In theory a fruit-eating animal is after the fruit, not the seeds, accidentally ingesting the latter while it feeds. Once inside the animal, the seeds are carried some distance before they are regurgitated or defecated. Some of the avocados in Ceriaco’s basket have been nibbled, but judging from the tooth marks, none of the animals were capable of carrying an avocado very far, let alone swallowing the pit.
What Central American animal is capable of accidentally swallowing golf balls, and excreting them with impunity?
The answer may be none of them, at least none that are extant, for the tapir is currently the only large animal in Central America. But in the Pleistocene, a geologic epoch extending from one million to ten thousand years ago, it was another matter. Paleontologists point out that then there were once as many different large animals in Central America as there are in Africa today.
South America’s sixty million years of isolation while the Isthmus of Panama was submerged saw the evolution of several animals with the appetite and bulk needed to disperse avocados. Giant ground sloths, looking like a cross between a bear and a kangaroo, stood upright on a tripod created by their massive hind legs and thick tail. From this position they fed on treetops, pulling down branches with their long-clawed front feet. The largest, Eremotherium, weighted 5 tons and stood 16 feet high, as high as the tallest giraffe. Another Pleistocene browser was the large, loose-jointed Macrauchenia, a camellike beast that was a forerunner of the guanaco.
While either of these animals could have eaten avocados straight from the tree, it seems more likely that they preferred avocados on the ground, for only after the avocado is separated from the tree does the flesh soften to a buttery consistency. As long as the fruit remains aloft it stays hard.

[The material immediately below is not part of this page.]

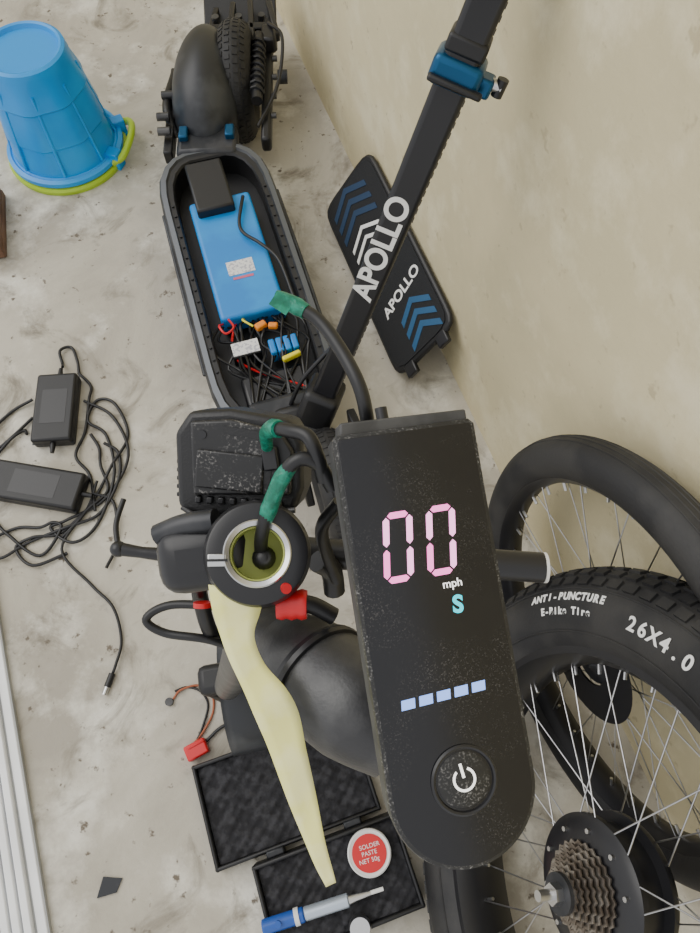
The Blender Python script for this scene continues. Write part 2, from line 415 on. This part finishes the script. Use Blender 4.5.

Grounded avocados could have been eaten by Toxodon, a rhinoceros-size animal without the horn that was probably semi-aquatic. Or they might have been eaten by glyptodonts. Glyptodonts, weighing a ton or more, had a domed carapace, an armored tail heavy enough to counterbalance the body as it moved and an armored head that could be withdrawn into the shell. These giant mammalian tortoises, rooting around in slimy avocado pits, could easily have swallowed a great many. So too could have gomphotheres, elephant-like beasts with tusks in both jaws. Or mammoths.
Which of these was the real avocado enthusiast must remain a mystery. The last survivors died out about nine thousand years ago, victims of competition from North American species, or overspecialization, or changes in climate, or the weapons of early man. Until someone finds fossil avocado pits in the remains of giant sloths or glyptodonts, their role in the avocado tree’s evolution can’t be determined. All that we can say, looking at the avocado pit, is that whatever swallowed it must have been big. As big as those fossil skeletons staring out at us from behind the dusty glass of museum cases.
With the extinction of the large animals in Central America, it is a wonder that the avocado trees didn’t become extinct as well. Might they have been rescued by early man? We can imagine some primitive hunter-gatherer picking up fallen avocados. He moves quickly, glancing fearfully over his shoulder, listening for the slightest noise. He has heard that this tree is where dragons come. But he can relax now; the dragons are gone. The riches of the avocado are all his — and have been ever since.